Sweetest days of all

So Georgia and I are driving around one Saturday afternoon a few years back listening to A Prairie Home Companion on the radio and the little one erupts from her car seat: “Mommy, that’s Sally Doorsky!’ It turns out that Sally, frequent radio guest, is the mom of her pre-K mate Charlie, and his little sis Lila, and in that moment Sally Dworsky has become the most famous person we will ever know. Her transcendent voice, her songs of pure heart: we can’t sum it up except that we have become fans of the most slobbery kind. Here is Sally, another soulful sister, mother of mercy and angel of inspiration talking about singing in and out of her new CD, “Boxes.”

I can remember having coffee together one day and you were as doubtful as any of us mothers that your creativity would return, that you’d ever have the time or the impetus to write songs again. Tell me how that struggle eased for you, because look, here you are!

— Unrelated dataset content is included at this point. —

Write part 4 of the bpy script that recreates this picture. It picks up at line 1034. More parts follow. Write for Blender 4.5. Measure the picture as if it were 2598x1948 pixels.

The truth is, I think I have always had that insecurity. Even before kids. That sense that I would never write another song, or at least not another good song. Each time I do, I am so excited and relieved and surprised, and then I return to that state of not knowing. But I did wonder how I would ever have time to be alone and still enough to receive the little bursts of inspiration and follow them. And it’s true, I have much less time to explore an idea, but there is a benefit to that. I can’t afford to labor and self-judge as much as I used to or I’d never get a thing done. I realize now that it has always been about capturing those little ideas that usually come in the midst of doing something else, not in the time I’ve set aside to write. So if anything has eased with motherhood, it’s my acceptance of that fact, and my willingness to record it as it happens and not worry about the many different ways I could have played it or sang it or said it. Kinda like the way I am answering these questions while the kids watch Arthur. No time to try too hard.

I can hear you singing about your mother, your father, your kids, and your partner in these songs. Am I right? Tell me how your family inspires you.

Some people are great at making up stories and characters. Not me. I can’t even make up a bedtime story for my kids. It all comes out of my real relationships. Both of my parents have passed away now. That, coupled with having children keeps me in a perpetual state of reflection and processing of the cycle that we’re all a part of; keeps me wondering if or when I’ll ever feel grown up as I try to guide these little people. My family, and my place in it, is relentlessly inspiring.

What song on your new CD is the most personally powerful for you?

There are a few, but maybe Sweetest Days. I want to be present as it all keeps flying by.

What do you want to do with your music? With your life?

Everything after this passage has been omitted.